While history comes alive in seemingly every part of Africatown, the soon-to-open Africatown Heritage House Museum will be a cornerstone for those seeking to uncover and understand the long-buried secrets of the Clotilda. Having broken ground in February 2021, the modularly structured museum is slated to open later this year, and at the core of its total 5,000 square feet, it will feature a 2,500-square-foot exhibit courtesy of the History Museum of Mobile exploring the fateful ship and its modern-day descendants. Of particular note, actual pieces of the salvaged schooner will be on display.
“The Africatown community must learn, value, and celebrate its history,” says Flen. “Finding the Clotilda proves that the truth will always overcome untruth.” And indeed, the resolute community effort behind the new museum is designed to shine a light on the truth. It honors those aboard the vessel, their tireless work to forge a community along the Gulf shores over the course of many generations, and the modern community that has taken up the mantle in the years since.
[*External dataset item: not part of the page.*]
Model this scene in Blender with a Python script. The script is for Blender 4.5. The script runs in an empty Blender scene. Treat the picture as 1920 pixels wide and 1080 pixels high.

While Africatown is very much a functioning—and thriving—community today, there are still traces of its painful history at every turn, always pointing back to the plight of its first inhabitants. And yet, these recent reminders of the ship’s historical impact have resurfaced at a true inflection point in America’s history, offering a chance to reflect on how far we’ve come, and what is still ahead.
“And, who better?” asks Patterson. “Who better than the descendants of 110 Africans, forced into a cargo hold—20 by 27 by six high—to teach us? 162 years of effort just to let the world know that it wasn’t right. This is a whole big world out there, and this is what the world needs to know: you cannot sweep this stuff under the rug. We’ve all got to figure out a way to live together."